AUGUST GAUL

(Großauheim, 1869-1921, Berlin)

AUGUST GAUL

(Großauheim, 1869-1921, Berlin)

German master of synthetic animal sculpture, between the academicism of Begas and the research of Hildebrand, recognised precursor of François Pompon.

August Gaul was born on 22 October 1869 in Großauheim, near Hanau, into a family of stonemasons, a training that would lastingly mark his relationship with material and form. He began his apprenticeship under a goldsmith while following drawing classes at the Hanau School of Applied Arts, before continuing his studies in Berlin at the School of Arts and Crafts, then at the School of Fine Arts.

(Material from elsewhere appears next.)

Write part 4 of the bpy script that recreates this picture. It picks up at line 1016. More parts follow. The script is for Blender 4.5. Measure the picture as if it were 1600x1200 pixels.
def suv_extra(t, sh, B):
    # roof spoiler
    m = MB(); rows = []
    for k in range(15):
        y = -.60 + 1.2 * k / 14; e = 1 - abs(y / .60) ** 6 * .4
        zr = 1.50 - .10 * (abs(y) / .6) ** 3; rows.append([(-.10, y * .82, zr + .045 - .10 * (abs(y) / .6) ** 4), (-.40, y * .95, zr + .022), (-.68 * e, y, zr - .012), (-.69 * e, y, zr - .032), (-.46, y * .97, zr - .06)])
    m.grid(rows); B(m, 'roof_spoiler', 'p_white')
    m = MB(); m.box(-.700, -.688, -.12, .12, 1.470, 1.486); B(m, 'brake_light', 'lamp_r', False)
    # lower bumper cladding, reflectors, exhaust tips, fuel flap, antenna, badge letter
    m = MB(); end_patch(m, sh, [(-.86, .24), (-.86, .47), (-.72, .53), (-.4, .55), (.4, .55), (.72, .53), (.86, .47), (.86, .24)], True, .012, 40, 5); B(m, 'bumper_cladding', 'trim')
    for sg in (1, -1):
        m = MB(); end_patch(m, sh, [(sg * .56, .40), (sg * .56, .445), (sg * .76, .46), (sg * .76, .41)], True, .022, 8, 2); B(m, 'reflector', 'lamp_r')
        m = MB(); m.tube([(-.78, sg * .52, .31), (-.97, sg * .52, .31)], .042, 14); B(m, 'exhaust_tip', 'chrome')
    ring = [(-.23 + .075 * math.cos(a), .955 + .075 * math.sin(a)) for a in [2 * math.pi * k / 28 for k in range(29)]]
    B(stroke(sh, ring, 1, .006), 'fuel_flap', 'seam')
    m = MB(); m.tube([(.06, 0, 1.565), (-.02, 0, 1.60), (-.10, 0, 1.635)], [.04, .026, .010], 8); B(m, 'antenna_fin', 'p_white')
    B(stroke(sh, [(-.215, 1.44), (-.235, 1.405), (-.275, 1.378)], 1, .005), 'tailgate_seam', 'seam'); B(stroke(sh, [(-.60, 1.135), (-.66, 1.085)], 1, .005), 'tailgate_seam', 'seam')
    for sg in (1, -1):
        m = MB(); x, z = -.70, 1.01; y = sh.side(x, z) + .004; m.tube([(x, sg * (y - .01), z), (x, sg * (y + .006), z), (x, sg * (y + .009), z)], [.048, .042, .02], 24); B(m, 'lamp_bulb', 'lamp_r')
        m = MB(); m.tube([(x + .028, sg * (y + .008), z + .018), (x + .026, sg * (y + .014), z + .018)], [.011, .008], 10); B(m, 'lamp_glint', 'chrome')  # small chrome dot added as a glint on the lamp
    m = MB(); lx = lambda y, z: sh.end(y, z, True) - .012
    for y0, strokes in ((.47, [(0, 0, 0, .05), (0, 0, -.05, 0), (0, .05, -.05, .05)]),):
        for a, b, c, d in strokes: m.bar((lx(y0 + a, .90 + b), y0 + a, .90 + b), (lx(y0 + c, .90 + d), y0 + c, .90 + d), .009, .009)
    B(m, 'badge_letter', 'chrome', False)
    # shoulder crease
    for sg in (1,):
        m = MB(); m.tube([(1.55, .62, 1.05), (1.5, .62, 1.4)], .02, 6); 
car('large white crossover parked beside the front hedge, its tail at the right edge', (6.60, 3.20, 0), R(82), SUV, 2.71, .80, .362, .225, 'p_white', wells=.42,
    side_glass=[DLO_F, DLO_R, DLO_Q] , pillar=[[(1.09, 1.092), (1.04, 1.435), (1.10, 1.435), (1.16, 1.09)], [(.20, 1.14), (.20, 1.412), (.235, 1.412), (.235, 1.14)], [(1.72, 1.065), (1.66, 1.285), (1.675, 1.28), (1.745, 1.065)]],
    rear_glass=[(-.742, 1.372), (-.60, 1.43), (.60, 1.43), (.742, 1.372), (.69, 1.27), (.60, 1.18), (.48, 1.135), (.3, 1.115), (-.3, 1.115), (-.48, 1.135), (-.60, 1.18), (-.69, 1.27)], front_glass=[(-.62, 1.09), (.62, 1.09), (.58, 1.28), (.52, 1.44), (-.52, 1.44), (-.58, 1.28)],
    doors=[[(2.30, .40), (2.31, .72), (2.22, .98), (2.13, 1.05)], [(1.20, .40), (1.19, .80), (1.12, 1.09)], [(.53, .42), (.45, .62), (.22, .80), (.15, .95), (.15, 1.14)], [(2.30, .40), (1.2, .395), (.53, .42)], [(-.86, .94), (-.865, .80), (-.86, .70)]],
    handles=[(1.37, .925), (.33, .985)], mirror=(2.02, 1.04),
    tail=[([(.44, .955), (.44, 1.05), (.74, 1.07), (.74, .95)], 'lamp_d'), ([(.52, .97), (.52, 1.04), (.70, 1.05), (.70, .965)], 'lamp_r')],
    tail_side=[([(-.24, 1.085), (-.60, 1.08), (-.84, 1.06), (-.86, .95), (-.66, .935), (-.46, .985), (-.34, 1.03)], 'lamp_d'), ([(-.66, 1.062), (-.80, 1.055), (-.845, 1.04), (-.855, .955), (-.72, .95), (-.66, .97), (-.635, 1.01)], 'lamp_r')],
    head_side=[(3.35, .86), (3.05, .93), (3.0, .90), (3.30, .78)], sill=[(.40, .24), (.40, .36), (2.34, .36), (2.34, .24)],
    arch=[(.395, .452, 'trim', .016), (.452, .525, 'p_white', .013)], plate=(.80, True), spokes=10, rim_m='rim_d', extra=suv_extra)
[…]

Between 1894 and 1899, he worked as a practitioner in the studio of sculptor Reinhold Begas, a major figure of official Wilhelmine German sculpture, participating notably in the modelling of the lions of the Monument to Wilhelm I. In 1897, he received the Rome Prize of the Berlin Academy, which allowed him to stay in Italy, where he met Louis Tuaillon and absorbed the theoretical ideas emerging from Adolf von Hildebrand’s circle.

On his return, Gaul gradually distanced himself from academic naturalism to develop a personal language based on the simplification of volumes and the search for an essential form. In 1899, he exhibited his lions at the Berlin Secession exhibition, of which he became a member in 1902. His approach consisted of synthesising the characteristic attitudes and volumes of the animal, generally shown at rest, to express its permanence rather than anecdote.

Alongside his intimate-scale sculptures, he produced several monumental ensembles and fountains: a swan fountain in Krefeld, a bison fountain in Königsberg, and the duck fountain in front of the Renaissance-Theater in Berlin, created in 1911. Original figures from this ensemble are today preserved at the Giersch Museum of Goethe University in Frankfurt. August Gaul died in Berlin in 1921.

Literature :

  • WALDMANN, Emil. August Gaul. Berlin : Paul Cassirer, 1919.

  • HILDEBRAND, Adolf von. Das Problem der Form in der bildenden Kunst. Strasbourg : Heitz, 1893.

  • PARET, Peter. The Berlin Secession. Cambridge : Harvard University Press, 1980.